Similar praises can be sung for Jacobi Jupe, who plays Hamnet – one of Agnes’ twins – in one of the best child-performances of recent memory. Occasionally reminiscent of Abigail Breslin’s performance in Little Miss Sunshine, he plays his emotions big and simple, with an unwavering honesty that makes them stick. His older brother Noah also gets to prove his Shakespearian intensity in the film’s final act, but it is the face of Jacobi, with a dramatic tear rolling down his round cheek, that haunts the film even after it has finished. Zhao places much of the film’s emotional weight onto his young shoulders, but his performance never falters.
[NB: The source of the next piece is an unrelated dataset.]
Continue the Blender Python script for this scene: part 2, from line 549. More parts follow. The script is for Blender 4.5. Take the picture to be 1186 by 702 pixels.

Buckley and Mescal operate on a different register than Jacobi Jupe does. They play the various stages of Agnes’ and William’s relationship – the initial awkwardness, the growing intimacy, the mutual love and the eventual, unbridgeable void between the two – with complete devotion and impressive detail. Yet the modern styles of their performances lend Hamnet an anachronistic quality. Throughout the entire film, but especially once Agnes secludes herself further and William tries to find refuge in the writing and rehearsals of Hamlet (the name “Shakespeare” is only uttered after William has finished the play), we get long shots where Buckley and Mescal can wow us with the amount of acting choices they can fit into a single scenario.
The result is powerful, a radical intimacy arrived at one externalized impulse and thought process at a time, and Zhao consciously plays into its modernity. She ends Hamnet with Max Richter’s “On the Nature of Daylight,” a composition as ethereal as it is firmly situated in the 21st century, using it to help guide the emotions of the film finds into the current day.
Hamnet doesn’t have the lyrical elegance with which Shakespeare investigates the depths of existential suffering, but it has the texture to make the depths felt nonetheless. Walking a fine line between morbid fable and hyperreal emotions, happy to confront the inconceivableness of death head on, it is a tearjerker tailor-made to drag some deeply buried feelings to the forefront and leave them – at least for a while – in the cinema.